New insolvency laws now, with practitioners invited to implement some of the further new law before September

The first tranche of the changes effected by the Insolvency Law Reform Act 2016 commenced on 1 March 2017. 

The main changes address the two main drivers of this reform – ASIC v Ariff [2009] NSWSC 829, and the need for harmonization of the laws between corporate and personal insolvency. 

1 March 2017

The new regimes for the registration, regulation and discipline of liquidators and trustees are largely harmonised, at least in the law, and provide a tighter process of practitioner regulation and the registration of new practitioners.  Other more minor changes to administration processes also apply.  One is significant, the right of a practitioner to sell a voidable transaction claim, the simplicity of the wording of the law belying some potential complications. 
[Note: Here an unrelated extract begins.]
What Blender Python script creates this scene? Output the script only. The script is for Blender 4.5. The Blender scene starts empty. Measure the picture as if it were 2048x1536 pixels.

There are already difficulties, with the regulators, to be managed by the profession. 

As to both harmonization and regulation, ASIC has released a regulatory guide – RG 258 – on the process of liquidator registration and discipline, and insurance.  At the same time, AFSA has issued something quite different, for the process of trustee registration and discipline, and insurance.  Statutory forms for the same purposes are also different. Bear in mind that that trustees and liquidators are often the same practitioners.   This is despite s 10-5 of the Schedules. It is also despite the 2014 Memorandum of Understanding between ASIC and AFSA which addresses the need for harmonization, and in fact refers to the joint release of policy statements.

The regulators’ respective guidance and forms also appear to depart from the legal requirements in places, although the guidance is, as ASIC says, only a guide. 

These changes are more ‘niche’ than the following ones in September 2017, but they implement an approach that goes back to the 2010 Senate inquiry. The changes also give new roles to the professional bodies, in what appears to be a government concession to greater co-regulation. 

September 2017

The later law changes are more focused on the rights of creditors, reporting, remuneration and related practice based issues.  They deal with the more straightforward issues of process and procedure, and given their long lead time, they are all quite manageable. 

In fact, in many cases, as a matter of practice, practitioners could implement some of the new requirements in advance of September, assuming these come within the many discretionary aspects of insolvency practice. 

Reporting to creditors is one, responding to reasonable creditor requests and inviting ASIC to creditors’ meeting are others.

We want more please

I have written to the Prime Minister about these reforms, and the need to do more.